Niewtajemniczony wcześniej Edgar Martirosyan niespodziewanie pojawił się w blasku jupiterów Dolby Theatre w Los Angeles. Pracownik pizzerii miał dostarczyć jedzenie dla producentów, wtedy jednak pojawiła się DeGeneres i go zaskoczyła. – Powiedziałaś, żebym poszedł za Tobą, więc tak zrobiłem i nagle zorientowałem się, że jestem na scenie – opowiadał dzień później w talk show Ellen. – To był prawdziwy szok.
Martirosyan i DeGeneres następnie rozdali kawałki pizzy największym gwiazdom kina, w tym Bradowi Pittowi, Jaredowi Leto czy Meryl Streep.
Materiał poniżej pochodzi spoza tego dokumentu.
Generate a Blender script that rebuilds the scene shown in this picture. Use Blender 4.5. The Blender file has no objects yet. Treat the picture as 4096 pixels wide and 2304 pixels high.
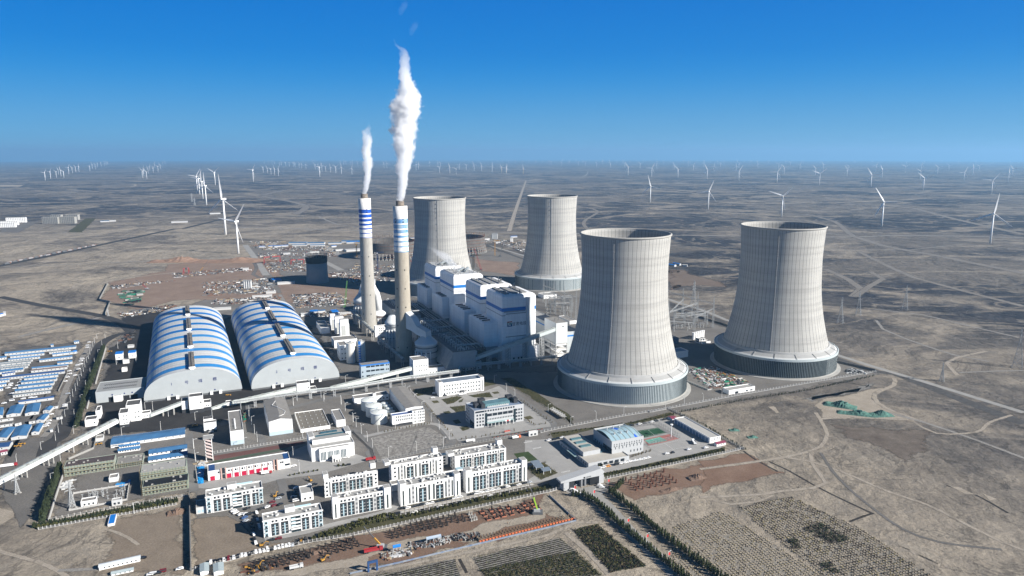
import bpy, math, random
from math import radians as R, sin, cos, pi
from mathutils import Vector, Matrix
S = bpy.context.scene
rng = random.Random(7)
# ------------------------------------------------------------------ camera, sky, sun, exposure
F, YH, H, CX, CY = 2843., 616., 275., 2048., 1152.          # focal length and horizon row of the 4096 px photograph; drone height in m
PIT = math.atan((CY - YH) / F); CP, SP = cos(PIT), sin(PIT)
cam = bpy.data.objects.new("camera", bpy.data.cameras.new("camera")); S.collection.objects.link(cam)
cam.location = (0, 0, H); cam.rotation_euler = (pi/2 - PIT, 0, 0)
cam.data.sensor_width = 36; cam.data.lens = 36 * F / 4096
cam.data.clip_start = 1; cam.data.clip_end = 200000
S.camera = cam
SUN_AZ, SUN_EL = R(-21.5), R(27.5)                               # direction towards the sun, measured from +X
W = bpy.data.worlds.new("World"); S.world = W; W.use_nodes = True
wt = W.node_tree; wt.nodes.clear()
wo = wt.nodes.new("ShaderNodeOutputWorld"); bg = wt.nodes.new("ShaderNodeBackground")
sky = wt.nodes.new("ShaderNodeTexSky"); sky.sky_type = 'NISHITA'; sky.sun_disc = False
sky.sun_elevation = SUN_EL; sky.sun_rotation = pi/2 - SUN_AZ
sky.altitude = 6000; sky.air_density = 1.0; sky.dust_density = 0.0; sky.ozone_density = 3.5
hs = wt.nodes.new("ShaderNodeHueSaturation"); hs.inputs['Saturation'].default_value = 1.6; hs.inputs['Hue'].default_value = 0.487
gm = wt.nodes.new('ShaderNodeGamma'); gm.inputs[1].default_value = 1.5
wt.links.new(sky.outputs[0], gm.inputs[0]); wt.links.new(gm.outputs[0], hs.inputs['Color']); 
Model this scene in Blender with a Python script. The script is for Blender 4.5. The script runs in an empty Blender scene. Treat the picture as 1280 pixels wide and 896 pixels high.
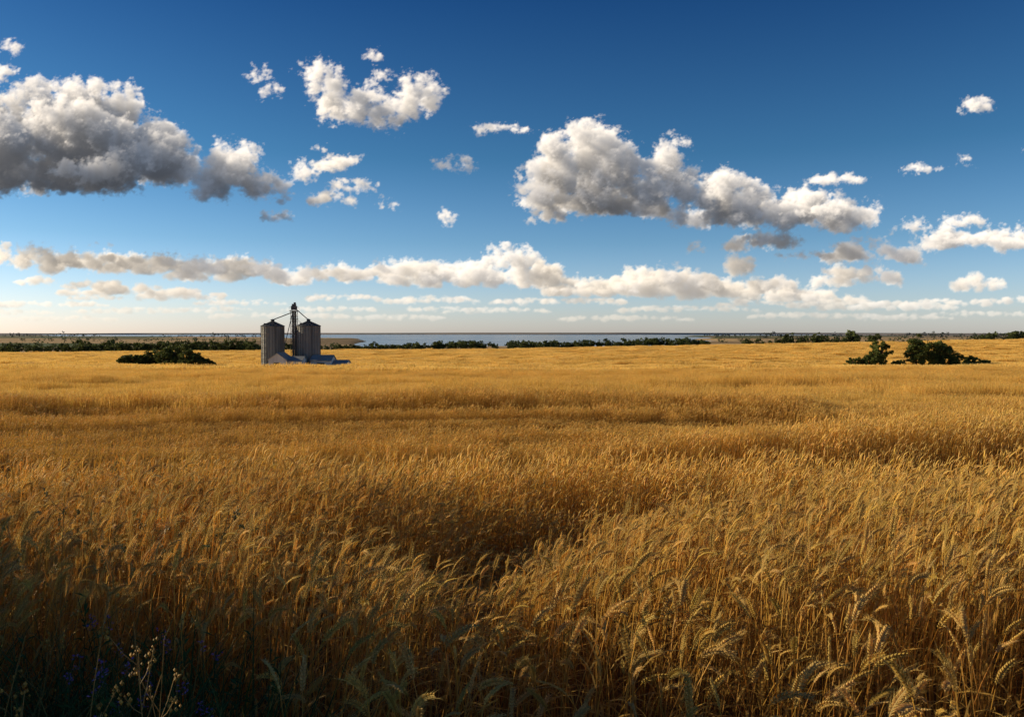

Później gospodyni zebrała od kilkorga zgromadzonych w tym producenta i szefa Miramax Harveya Weinsteina, pieniądze na zapłatę i napiwek. Do zebranych 600 dolarów dołożyła od siebie 400 i w ten sposób chłopak zarobił za dostawę tysiąc dolarów.
Pomysł całej akcji wyszedł od Ellen DeGeneres. Choć producenci zasugerowali aktora, ta nie zgodziła się, chciała bowiem by wyszło naturalnie i spontanicznie. – Ten facet nie może wiedzieć, że pojawi się na rozdaniu nagród Akademii – uparła się. Ceremonia odbyła się 2 marca.